One of the retired pilots was recently claiming on the social media that if the maintenance works are carried out in time, an aircraft seldom becomes old. If the crew members of the plane and passengers follow flight protocols properly, the travel by a plane will be safe and fast. He was arguing that a plane is scientifically developed modern means of transportation, so it is the most reliable means from all aspects. His claim may be true from a foreign country perspectives, because the People’s Republic of China operates hundreds of huge aircrafts everyday safely. After an aircraft of China met an accident recently, it was reported that the accident happened in the period of three decades. Similarly, the air-safety record of our southern neighbour India is not very bad.

In our case, the claim made by the pilot does not match with the reality. In a mere seventy years of time period, we have 109 cases of minor and major plane crashes, resulting in huge  human and property loss. Recurrent crashes have frightened domestic and foreign travelers. A Swiss national who is a journalist by profession was in Kathmandu recently. He was heard saying that he would certainly visit Pokhara, but by a bus. When asked why not by a plane, he said that he was suggested so by his friends and relatives in his home country that local plane service in Nepal is ‘neither safe nor reliable’. Nepal's tourism will not develop until foreign visitors harbour such mentality.

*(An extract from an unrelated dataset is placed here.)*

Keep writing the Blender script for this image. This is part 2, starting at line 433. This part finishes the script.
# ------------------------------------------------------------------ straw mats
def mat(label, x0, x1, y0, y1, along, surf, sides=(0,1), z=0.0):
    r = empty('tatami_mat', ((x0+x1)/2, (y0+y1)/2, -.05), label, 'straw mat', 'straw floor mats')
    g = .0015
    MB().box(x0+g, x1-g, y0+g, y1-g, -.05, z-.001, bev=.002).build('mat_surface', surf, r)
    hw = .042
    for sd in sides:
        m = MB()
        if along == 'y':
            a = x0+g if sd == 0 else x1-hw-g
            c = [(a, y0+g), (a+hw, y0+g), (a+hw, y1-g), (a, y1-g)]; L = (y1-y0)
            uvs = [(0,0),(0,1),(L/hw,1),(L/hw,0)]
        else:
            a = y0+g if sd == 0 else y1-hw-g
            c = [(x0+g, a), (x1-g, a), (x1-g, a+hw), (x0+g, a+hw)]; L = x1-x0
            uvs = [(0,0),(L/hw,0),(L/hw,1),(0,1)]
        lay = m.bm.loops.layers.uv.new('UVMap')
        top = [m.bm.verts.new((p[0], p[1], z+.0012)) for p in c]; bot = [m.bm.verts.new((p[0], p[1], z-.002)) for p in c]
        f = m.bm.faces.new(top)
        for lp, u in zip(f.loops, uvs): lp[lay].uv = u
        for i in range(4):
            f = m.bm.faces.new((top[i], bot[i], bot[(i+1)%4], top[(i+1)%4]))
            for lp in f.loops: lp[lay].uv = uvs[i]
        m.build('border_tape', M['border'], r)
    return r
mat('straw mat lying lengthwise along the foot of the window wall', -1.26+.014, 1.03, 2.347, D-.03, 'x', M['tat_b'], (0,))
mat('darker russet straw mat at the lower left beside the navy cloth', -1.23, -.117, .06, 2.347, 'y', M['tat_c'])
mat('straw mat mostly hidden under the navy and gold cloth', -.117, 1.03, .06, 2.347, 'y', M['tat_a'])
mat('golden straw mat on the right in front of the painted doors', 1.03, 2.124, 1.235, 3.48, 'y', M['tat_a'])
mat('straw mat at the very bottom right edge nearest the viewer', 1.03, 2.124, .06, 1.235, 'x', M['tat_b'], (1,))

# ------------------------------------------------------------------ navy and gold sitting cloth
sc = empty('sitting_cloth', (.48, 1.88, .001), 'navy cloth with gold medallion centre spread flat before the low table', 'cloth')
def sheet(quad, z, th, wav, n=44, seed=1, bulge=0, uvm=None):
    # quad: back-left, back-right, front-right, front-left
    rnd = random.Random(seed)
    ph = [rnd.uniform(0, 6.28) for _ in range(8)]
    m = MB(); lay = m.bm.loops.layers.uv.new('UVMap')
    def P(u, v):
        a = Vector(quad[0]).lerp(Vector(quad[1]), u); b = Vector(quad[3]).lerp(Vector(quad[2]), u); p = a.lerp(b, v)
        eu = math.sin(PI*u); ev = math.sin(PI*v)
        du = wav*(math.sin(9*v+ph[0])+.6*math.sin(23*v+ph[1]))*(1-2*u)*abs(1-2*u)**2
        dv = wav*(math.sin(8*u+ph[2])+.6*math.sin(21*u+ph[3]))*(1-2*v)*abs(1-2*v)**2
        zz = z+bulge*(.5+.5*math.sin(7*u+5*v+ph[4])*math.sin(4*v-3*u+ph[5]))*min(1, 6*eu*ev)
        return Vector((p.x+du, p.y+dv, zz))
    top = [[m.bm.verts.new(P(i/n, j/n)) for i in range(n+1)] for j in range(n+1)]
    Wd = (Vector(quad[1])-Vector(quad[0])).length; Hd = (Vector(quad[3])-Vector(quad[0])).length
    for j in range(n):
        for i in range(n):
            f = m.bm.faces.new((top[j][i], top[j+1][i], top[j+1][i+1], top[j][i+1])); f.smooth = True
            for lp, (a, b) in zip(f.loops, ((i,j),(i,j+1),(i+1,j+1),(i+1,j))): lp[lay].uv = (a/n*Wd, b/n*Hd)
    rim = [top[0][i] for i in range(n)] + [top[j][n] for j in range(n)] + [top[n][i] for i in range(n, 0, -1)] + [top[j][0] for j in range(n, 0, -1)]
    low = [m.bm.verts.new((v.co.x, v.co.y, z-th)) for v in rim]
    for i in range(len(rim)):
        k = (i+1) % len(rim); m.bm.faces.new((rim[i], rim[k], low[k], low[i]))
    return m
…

Saurya Airlines aircraft accident inside the Tribhuvan International Airport on July 23 is the latest blow to the tourism industry as well as to the local people. The 70-seat plane was bound for Pokhara with only 19 people on board, with most being the crew members, but it met with an accident while taking off from the runway 02. The aircraft veered off to the right and crashed on the eastern side of the runway, splitting into two parts. As the front part was separated from the body, captain Manish Ratna Shakya was miraculously found alive and rescued.

As usual, the government has formed a five-member probe commission under the chairmanship of Ratish Chandra Lal Suman to find the cause of crash and provide suggestions for improving air safety. The panel has Professor Kuldeep Bhattarai, Captain Dipa Jwarchan, Sanjay Adhikari as members and Mukesh Dangol, an Air Traffic Control Officer from the Civil Aviation Authority of Nepal, as the member secretary. It has been given 45 days to come up the report. If we recall past crashes and the reports of the probe bodies, we find little or no action as suggested by the reports. But, this time, it must not go astray.

The understanding of the general people is that Nepal's airline sector is marred by two factors -policy level confusion and human errors. As human errors, negligence on the part of the company staff and crew members must be corrected and culprits punished. The Civil Aviation Authority should be split into two separate and independent entities - service providing body and technical body. In this regard, the Parliamentary International Relations and Tourism Committee should instruct the government specifically, so that, an independent regulatory body should check technical and operating lapses of the planes, and the companies should be solely involved in providing services. If we able to end repeated air accidents, the nation will build an image that it has foolproof air safety.